En revanche, ce n'est pas la première fois que Couche-Tard lance une offensive sans s'être entendue au préalable avec l'entreprise qu'elle souhaite acquérir. C'est ce qui est arrivé avec la société Silcorp, une transaction charnière qui avait fait de Couche-Tard le plus grand propriétaire de dépanneurs au Canada à la fin des années 90.

À l'instar de Casey's, Silcorp avait repoussé au départ l'offre d'achat de Couche-Tard pour ses 570 dépanneurs de l'Ontario, de l'Ouest et du Michigan. À la fin, toutefois, Silcorp avait fini par négocier les termes de sa reddition - à des conditions nettement plus avantageuses.

«Comme avec Silcorp, on envisage d'en arriver à une entente de façon négociée», dit Raymond Paré, vice-président et chef de la direction financière de Couche-Tard, en entrevue téléphonique.

Sauf que les péripéties de l'acquisition de Silcorp sont révélatrices des difficultés qui se dressent devant Couche-Tard et de l'opposition à laquelle le détaillant québécois pourrait faire face. Retour sur un grand feuilleton qui a tenu pendant cinq mois les observateurs des affaires en haleine.

C'est à la fin d'août 1996 que Couche-Tard lance une offre d'achat non sollicitée pour ravir Silcorp, un détaillant qui, à l'époque, est presque deux fois plus imposant que lui. Couche-Tard fait miroiter 74 millions de dollars à l'entreprise, incluant la prise en charge de sa dette. L'offre est décrite comme définitive.

À la mi-septembre, le propriétaire des dépanneurs Mac's et Mike's Mart rejette cette offre, la qualifiant d'insuffisante et d'opportuniste. Une semaine plus tard, Couche-Tard prolonge son offre d'achat sans la bonifier pour autant.

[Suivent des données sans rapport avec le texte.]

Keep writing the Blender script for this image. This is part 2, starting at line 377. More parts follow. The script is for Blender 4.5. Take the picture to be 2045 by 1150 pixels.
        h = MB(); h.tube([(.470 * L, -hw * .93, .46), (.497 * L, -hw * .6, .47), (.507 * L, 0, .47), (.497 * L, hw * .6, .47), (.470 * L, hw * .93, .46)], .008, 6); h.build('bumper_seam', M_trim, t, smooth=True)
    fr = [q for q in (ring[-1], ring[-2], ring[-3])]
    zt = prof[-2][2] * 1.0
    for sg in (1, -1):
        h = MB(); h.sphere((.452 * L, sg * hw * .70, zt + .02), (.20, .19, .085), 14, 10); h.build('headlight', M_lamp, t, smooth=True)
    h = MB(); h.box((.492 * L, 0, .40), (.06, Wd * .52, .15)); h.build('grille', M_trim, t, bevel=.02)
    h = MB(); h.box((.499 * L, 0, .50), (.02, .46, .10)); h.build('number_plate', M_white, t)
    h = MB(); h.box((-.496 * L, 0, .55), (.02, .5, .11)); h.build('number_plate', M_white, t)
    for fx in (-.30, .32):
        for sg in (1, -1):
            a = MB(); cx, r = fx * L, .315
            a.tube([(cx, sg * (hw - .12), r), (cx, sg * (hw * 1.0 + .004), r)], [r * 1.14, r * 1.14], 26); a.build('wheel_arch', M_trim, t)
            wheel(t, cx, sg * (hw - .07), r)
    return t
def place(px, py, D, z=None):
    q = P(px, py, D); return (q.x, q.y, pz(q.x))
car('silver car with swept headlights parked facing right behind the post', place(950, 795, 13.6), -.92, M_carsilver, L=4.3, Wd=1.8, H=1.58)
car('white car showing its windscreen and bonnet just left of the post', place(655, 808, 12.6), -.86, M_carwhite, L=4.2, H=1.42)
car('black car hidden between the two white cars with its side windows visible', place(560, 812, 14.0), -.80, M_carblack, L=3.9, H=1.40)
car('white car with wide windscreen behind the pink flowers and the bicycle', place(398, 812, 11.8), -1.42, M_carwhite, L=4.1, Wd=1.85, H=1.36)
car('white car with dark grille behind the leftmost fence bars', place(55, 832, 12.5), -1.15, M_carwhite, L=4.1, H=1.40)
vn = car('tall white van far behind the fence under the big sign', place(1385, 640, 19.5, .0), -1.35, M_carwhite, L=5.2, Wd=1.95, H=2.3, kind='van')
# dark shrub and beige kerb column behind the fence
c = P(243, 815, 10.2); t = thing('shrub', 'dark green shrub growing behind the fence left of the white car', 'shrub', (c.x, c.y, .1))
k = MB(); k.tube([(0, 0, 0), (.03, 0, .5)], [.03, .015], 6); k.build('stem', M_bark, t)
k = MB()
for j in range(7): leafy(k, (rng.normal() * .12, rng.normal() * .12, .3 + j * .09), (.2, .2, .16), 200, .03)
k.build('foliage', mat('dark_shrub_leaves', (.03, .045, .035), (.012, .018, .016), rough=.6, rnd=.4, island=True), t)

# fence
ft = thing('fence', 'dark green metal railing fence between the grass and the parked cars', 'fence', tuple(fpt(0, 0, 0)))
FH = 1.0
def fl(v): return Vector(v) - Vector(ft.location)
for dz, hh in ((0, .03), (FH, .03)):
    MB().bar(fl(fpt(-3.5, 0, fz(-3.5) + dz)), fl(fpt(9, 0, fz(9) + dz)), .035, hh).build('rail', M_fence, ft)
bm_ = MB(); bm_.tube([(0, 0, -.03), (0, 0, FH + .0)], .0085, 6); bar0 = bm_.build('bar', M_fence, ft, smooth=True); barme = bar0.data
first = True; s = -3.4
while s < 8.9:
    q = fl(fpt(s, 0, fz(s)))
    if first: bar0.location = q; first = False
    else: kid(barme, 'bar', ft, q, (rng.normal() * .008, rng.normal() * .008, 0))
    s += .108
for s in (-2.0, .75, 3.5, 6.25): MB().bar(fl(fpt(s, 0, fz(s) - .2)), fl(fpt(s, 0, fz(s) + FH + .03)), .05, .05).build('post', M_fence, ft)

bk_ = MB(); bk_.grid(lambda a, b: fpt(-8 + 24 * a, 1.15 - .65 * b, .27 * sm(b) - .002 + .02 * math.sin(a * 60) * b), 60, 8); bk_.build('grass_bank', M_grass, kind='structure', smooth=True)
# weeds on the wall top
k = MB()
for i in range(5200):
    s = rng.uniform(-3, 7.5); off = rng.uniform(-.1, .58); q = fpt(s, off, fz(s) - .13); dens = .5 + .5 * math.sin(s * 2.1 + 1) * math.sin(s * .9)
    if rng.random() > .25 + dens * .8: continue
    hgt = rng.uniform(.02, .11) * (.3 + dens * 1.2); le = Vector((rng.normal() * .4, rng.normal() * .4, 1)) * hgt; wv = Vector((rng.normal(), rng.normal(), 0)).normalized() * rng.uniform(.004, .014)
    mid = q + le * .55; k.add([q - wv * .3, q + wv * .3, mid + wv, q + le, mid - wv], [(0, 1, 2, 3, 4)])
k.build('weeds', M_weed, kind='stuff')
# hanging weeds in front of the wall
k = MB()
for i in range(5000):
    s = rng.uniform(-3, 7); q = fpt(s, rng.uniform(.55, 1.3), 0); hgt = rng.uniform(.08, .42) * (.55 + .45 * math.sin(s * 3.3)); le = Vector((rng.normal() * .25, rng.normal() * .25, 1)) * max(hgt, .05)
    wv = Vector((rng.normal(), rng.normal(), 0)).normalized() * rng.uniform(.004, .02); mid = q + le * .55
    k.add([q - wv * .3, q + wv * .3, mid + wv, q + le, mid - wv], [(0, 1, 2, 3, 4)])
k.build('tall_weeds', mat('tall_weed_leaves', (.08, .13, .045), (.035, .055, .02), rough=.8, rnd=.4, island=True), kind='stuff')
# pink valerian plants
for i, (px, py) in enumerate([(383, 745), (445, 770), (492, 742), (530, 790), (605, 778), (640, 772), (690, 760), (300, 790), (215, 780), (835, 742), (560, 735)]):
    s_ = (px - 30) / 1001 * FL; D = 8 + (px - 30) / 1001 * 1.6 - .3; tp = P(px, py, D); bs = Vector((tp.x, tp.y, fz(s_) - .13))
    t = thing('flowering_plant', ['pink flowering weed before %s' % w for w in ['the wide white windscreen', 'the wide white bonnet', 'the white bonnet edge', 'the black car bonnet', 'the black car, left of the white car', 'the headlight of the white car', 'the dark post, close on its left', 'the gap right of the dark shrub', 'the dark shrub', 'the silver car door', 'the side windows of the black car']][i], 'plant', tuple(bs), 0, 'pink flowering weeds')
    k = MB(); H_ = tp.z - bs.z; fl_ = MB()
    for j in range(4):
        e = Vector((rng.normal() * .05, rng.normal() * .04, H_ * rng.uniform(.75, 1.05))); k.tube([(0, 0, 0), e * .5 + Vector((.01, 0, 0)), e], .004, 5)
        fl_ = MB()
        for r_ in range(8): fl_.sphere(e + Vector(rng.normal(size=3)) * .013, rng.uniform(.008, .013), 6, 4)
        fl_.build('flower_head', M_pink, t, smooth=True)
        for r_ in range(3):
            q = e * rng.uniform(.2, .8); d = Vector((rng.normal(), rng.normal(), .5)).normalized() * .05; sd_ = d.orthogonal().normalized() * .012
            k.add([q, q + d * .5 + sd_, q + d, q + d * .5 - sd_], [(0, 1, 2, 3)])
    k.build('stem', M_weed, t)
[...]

Mais Silcorp n'entend pas se laisser avaler sans livrer bataille. Fin septembre, ce détaillant coupe l'herbe sous le pied de Couche-Tard en annonçant une fusion avec la laiterie Becker Milk Co., qui exploite 530 dépanneurs en Ontario, surtout connus sous le nom de Daisy Mart. Cette transaction de plus de 35 millions de dollars se concrétisera en octobre.

Qu'à cela ne tienne, le président de Couche-Tard, Alain Bouchard, envisage de bonifier son offre pour le duo Silcorp-Becker à plus de 100 millions de dollars, à la condition de pouvoir examiner les livres de Silcorp et sa transaction avec Becker. Entre-temps, Couche-Tard prolonge encore son offre publique d'achat.

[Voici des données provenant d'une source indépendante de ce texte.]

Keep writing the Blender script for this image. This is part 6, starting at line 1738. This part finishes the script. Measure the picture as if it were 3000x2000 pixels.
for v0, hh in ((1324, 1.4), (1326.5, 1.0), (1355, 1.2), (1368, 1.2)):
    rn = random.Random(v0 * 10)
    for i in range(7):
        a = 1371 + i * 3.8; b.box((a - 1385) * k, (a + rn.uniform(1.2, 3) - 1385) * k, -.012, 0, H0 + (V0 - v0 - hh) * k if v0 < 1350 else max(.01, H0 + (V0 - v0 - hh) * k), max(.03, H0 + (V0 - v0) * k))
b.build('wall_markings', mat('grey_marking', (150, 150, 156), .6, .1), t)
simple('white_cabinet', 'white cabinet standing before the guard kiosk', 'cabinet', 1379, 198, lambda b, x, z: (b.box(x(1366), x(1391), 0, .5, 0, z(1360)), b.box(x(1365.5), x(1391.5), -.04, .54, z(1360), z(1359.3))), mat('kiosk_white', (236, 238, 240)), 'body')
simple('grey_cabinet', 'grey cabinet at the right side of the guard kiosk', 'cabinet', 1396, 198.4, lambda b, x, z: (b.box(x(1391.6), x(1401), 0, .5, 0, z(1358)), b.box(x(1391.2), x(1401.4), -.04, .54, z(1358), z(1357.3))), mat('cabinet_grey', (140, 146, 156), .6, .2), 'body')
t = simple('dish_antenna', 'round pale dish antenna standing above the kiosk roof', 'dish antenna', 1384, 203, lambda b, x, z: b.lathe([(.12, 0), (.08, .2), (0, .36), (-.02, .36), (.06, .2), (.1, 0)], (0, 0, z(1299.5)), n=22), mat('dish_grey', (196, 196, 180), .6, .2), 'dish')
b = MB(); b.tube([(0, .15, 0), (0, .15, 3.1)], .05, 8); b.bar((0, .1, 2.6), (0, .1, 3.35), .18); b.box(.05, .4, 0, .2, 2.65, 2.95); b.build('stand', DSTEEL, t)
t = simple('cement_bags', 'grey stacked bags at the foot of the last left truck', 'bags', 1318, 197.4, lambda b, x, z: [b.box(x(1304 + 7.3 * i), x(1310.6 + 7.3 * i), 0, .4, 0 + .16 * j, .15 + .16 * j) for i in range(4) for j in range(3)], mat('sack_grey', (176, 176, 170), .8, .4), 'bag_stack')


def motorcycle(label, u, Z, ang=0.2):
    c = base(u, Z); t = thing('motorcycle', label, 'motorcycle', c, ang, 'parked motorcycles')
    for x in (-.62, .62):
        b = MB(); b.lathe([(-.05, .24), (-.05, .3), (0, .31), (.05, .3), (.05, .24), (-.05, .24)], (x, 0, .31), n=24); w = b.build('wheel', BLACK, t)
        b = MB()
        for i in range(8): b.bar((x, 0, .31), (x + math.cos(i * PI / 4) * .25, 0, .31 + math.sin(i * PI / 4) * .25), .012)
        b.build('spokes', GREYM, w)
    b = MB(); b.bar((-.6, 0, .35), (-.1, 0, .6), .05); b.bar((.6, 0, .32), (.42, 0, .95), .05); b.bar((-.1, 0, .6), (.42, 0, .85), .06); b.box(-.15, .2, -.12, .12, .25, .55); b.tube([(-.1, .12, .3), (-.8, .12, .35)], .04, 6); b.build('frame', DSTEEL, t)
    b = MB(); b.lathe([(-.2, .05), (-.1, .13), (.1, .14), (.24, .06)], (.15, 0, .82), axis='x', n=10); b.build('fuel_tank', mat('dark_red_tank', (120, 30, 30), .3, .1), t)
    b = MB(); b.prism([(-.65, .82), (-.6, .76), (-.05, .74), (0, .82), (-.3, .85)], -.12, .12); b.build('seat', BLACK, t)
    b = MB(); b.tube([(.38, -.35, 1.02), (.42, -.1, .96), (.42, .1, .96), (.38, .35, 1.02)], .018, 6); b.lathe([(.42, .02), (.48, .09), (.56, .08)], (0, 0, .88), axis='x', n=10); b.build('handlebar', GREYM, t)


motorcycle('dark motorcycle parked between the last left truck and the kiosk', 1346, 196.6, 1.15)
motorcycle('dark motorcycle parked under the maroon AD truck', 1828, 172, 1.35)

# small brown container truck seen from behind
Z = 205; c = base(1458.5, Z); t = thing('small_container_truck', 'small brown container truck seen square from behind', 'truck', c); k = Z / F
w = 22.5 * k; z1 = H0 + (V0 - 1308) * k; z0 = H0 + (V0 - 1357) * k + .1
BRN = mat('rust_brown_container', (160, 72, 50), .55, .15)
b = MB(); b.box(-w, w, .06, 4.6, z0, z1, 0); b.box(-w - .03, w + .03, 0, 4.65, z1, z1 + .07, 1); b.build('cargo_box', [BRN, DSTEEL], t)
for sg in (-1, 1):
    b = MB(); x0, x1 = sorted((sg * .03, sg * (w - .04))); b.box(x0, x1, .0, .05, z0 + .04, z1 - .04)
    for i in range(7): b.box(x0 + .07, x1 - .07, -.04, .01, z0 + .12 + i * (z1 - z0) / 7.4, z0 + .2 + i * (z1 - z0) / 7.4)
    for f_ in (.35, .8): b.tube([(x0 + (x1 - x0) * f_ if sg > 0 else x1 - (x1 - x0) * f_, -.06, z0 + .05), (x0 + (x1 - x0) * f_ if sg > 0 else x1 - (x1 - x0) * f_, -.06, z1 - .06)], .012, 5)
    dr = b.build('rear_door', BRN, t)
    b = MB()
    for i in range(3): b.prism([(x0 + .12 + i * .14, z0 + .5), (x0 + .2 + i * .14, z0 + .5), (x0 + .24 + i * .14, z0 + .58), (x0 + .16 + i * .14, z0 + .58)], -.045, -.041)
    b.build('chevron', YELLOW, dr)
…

Or, Silcorp a plus d'un tour dans son sac pour repousser Couche-Tard. Après avoir conclu sa fusion avec Becker, Silcorp se déleste de sa cinquantaine de dépanneurs au Michigan. L'entreprise de Scarborough compte se servir du produit de cette vente pour racheter des actions. C'est la goutte de trop.

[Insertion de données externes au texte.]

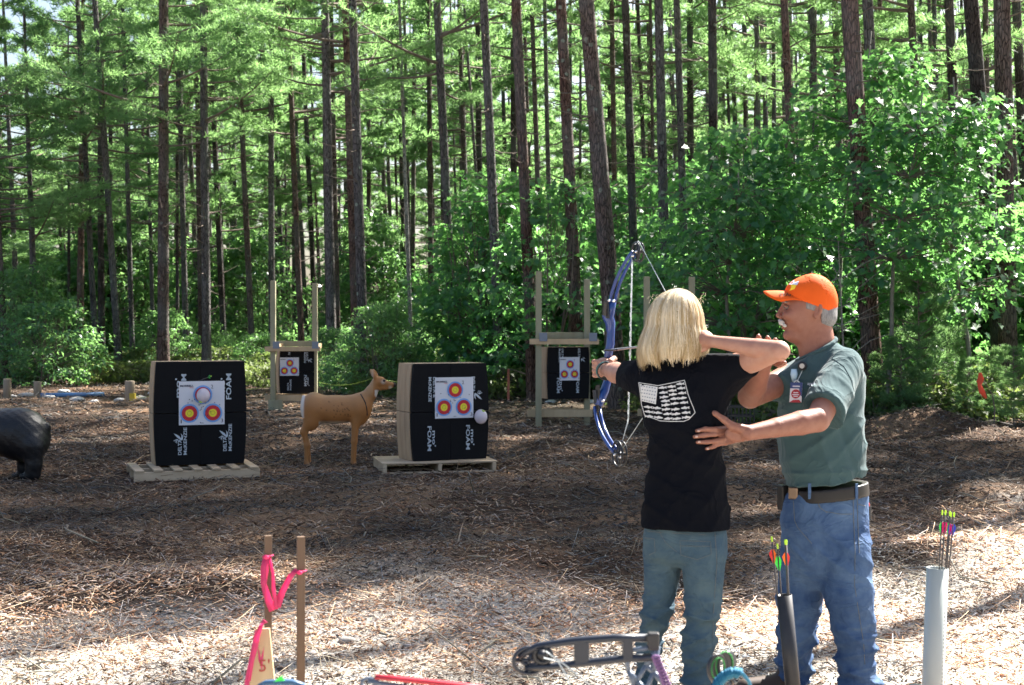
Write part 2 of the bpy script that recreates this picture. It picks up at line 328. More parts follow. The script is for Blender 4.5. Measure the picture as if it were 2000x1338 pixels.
def surf(fn, lo, hi, res):
    lo = np.asarray(lo, float); hi = np.asarray(hi, float); n = np.ceil((hi-lo)/res).astype(int)+1
    ax = [lo[i]+res*np.arange(n[i]) for i in range(3)]
    G = np.stack(np.meshgrid(*ax, indexing='ij'), -1).reshape(-1, 3).astype(np.float32)
    out = np.empty(len(G), np.float32)
    for s in range(0, len(G), 400000): out[s:s+400000] = fn(G[s:s+400000])
    F = out.reshape(n); F[F == 0] = 1e-6
    # keep borders outside
    for a_ in range(3):
        sl_ = [slice(None)]*3; sl_[a_] = 0; F[tuple(sl_)] = np.maximum(F[tuple(sl_)], 1e-3); sl_[a_] = -1; F[tuple(sl_)] = np.maximum(F[tuple(sl_)], 1e-3)
    nc = n-1; acc = np.zeros((*nc, 3)); cnt = np.zeros(nc)
    for a_ in range(3):
        b_, c_ = [i for i in range(3) if i != a_]
        s0 = [slice(None)]*3; s1 = [slice(None)]*3; s0[a_] = slice(0, -1); s1[a_] = slice(1, None)
        f0 = F[tuple(s0)]; f1 = F[tuple(s1)]; cr = (f0 < 0) != (f1 < 0)
        t = np.where(cr, f0/np.where(cr, f0-f1, 1), 0)
        for ob in (0, 1):
            for oc in (0, 1):
                s = [slice(None)]*3; s[b_] = slice(ob, nc[b_]+ob); s[c_] = slice(oc, nc[c_]+oc)
                m = cr[tuple(s)]; tt = t[tuple(s)]
                cnt += m
                acc[..., a_] += tt*m; acc[..., b_] += ob*m; acc[..., c_] += oc*m
    act = cnt > 0; idx = -np.ones(nc, int); idx[act] = np.arange(act.sum())
    ijk = np.argwhere(act); v = lo+res*(ijk+acc[act]/cnt[act][:, None])
    quads = []
    for a_ in range(3):
        b_, c_ = [(1, 2), (2, 0), (0, 1)][a_]
        s0 = [slice(None)]*3; s1 = [slice(None)]*3; s0[a_] = slice(0, -1); s1[a_] = slice(1, None)
        f0 = F[tuple(s0)] < 0; f1 = F[tuple(s1)] < 0
        cr = np.argwhere(f0 != f1)
        ok = (cr[:, b_] > 0) & (cr[:, c_] > 0) & (cr[:, b_] < n[b_]-1) & (cr[:, c_] < n[c_]-1); cr = cr[ok]
        fl = f0[tuple(cr.T)]
        def ci(db, dc):
            q = cr.copy(); q[:, b_] -= db; q[:, c_] -= dc; return idx[tuple(q.T)]
        q = np.stack([ci(1, 1), ci(0, 1), ci(0, 0), ci(1, 0)], 1)
        q[~fl] = q[~fl][:, ::-1]; quads.append(q)
    f = np.concatenate(quads); f = f[(f >= 0).all(1)]
    return v, f
def joinvf(parts):
    vs = []; fs = []; n = 0
    for v, f in parts: vs.append(v); fs.append(f+n); n += len(v)
    return np.concatenate(vs), np.concatenate(fs)
def bvh_of(v, f): return BVHTree.FromPolygons([tuple(map(float, p)) for p in v], [tuple(map(int, q)) for q in f])
def onto(bvh, px, py, off=0.002):
    """point of a surface seen at a pixel, lifted off it a little"""
    d = V(P(px, py, 1.0))-Vector((0, 0, CAMH)); d.normalize()
    h = bvh.ray_cast(Vector((0, 0, CAMH)), d)
    if h[0] is None: return None
    nn = h[1] if h[1].dot(d) < 0 else -h[1]
    return h[0]+nn*off
def wrs(Q, fx, fy, fz, s=1.0, ph=0.0):
    """sharper creases: narrow ridges between wide troughs"""
    q = np.abs(wr(Q, fx*.5, fy*.5, fz*.5, s, ph)); return 1.4*(1-q)**2-.45
def wr(Q, fx, fy, fz, s=1.0, ph=0.0):
    """soft cloth folds: warped sine"""
    w = np.sin(Q[:, 0]*23*s+ph)*0.6+np.sin(Q[:, 2]*17*s+1.3+ph)*0.7+np.sin(Q[:, 1]*19*s+2.1)*0.5
    return np.sin(Q[:, 0]*fx+Q[:, 1]*fy+Q[:, 2]*fz+w*1.6+ph)
_tc = {}
def text_mesh(body, size=1.0, bold=0.0, sx=1.0):
    key = (body, bold, sx)
    if key not in _tc:
        cu = bpy.data.curves.new('t', 'FONT'); cu.body = body; cu.align_x = 'LEFT'; cu.offset = bold; cu.resolution_u = 2
        o = bpy.data.objects.new('t', cu); COL.objects.link(o); dg = bpy.context.evaluated_depsgraph_get(); dg.update()
        me = bpy.data.meshes.new_from_object(o.evaluated_get(dg)); bpy.data.objects.remove(o)
        vs = np.array([v.co[:] for v in me.vertices]); fs = [tuple(p.vertices) for p in me.polygons]
        vs[:, 0] -= vs[:, 0].min(); vs[:, 0] *= sx; vs[:, 1] -= vs[:, 1].min()
        _tc[key] = (vs, fs, vs[:, 0].max(), vs[:, 1].max())
    return _tc[key]
def text_fit(mb, body, o, ux, uy, w, h, bold=0.012):
    """text filling a w x h box whose reading direction is ux"""
    vs, fs, W_, H_ = text_mesh(body, bold=bold)
    o, ux, uy = [np.array(q, dtype=float) for q in (o, ux, uy)]
    mb.add([o+ux*(q[0]/W_*w)+uy*(q[1]/H_*h) for q in vs], fs)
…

Fin janvier 1997, Alain Bouchard jette l'éponge. Il est déçu de la vente des dépanneurs américains. Et il est incapable de trouver un acquéreur pour la laiterie Becker. Or, cet ancien gérant de Perrette, qui a été témoin de la ruine de cette laiterie, ne veut rien savoir d'exploiter une division dans l'agroalimentaire.

À défaut de pouvoir acheter Silcorp, Couche-Tard se rabat au printemps sur le réseau Provi-Soir, propriété de Provigo.

Il faut attendre deux ans avant que l'affaire ne rebondisse. Mars 1999, coup de théâtre. Derrière des portes closes, Couche-Tard a réussi à séduire le conseil d'administration de Silcorp. Mais comme cette entreprise ontarienne a fait fructifier Becker, Couche-Tard doit cette fois-ci y mettre le prix.

Au final, Couche-Tard allongera l'équivalent de 23$ par action, soit 220 millions de dollars en espèces et en actions.

Si on récapitule ce feuilleton, Couche-Tard a donc mis trois ans avant de mettre la main sur Silcorp, dont cinq mois marqués par une rivalité intense. Et le détaillant québécois a fini par allonger le double de ce qu'il comptait offrir à l'origine pour deux entreprises qui se sont intégrées avec succès.

Remarquez bien, le passé n'est aucunement garant de l'avenir.

Un analyste de la Financière Banque Nationale croit que le géant 7-Eleven ou la société d'investissement privé Sun Capital Partners pourrait surenchérir. En revanche, deux autres analystes (Desjardins, UBS) ne voient aucun prétendant pour Casey's sur leur radar.

Quoi qu'il en soit, Alain Bouchard semble prendre ses désirs pour la réalité lorsqu'il évoque une entente définitive négociée avec Casey's dans un délai de deux ou trois semaines.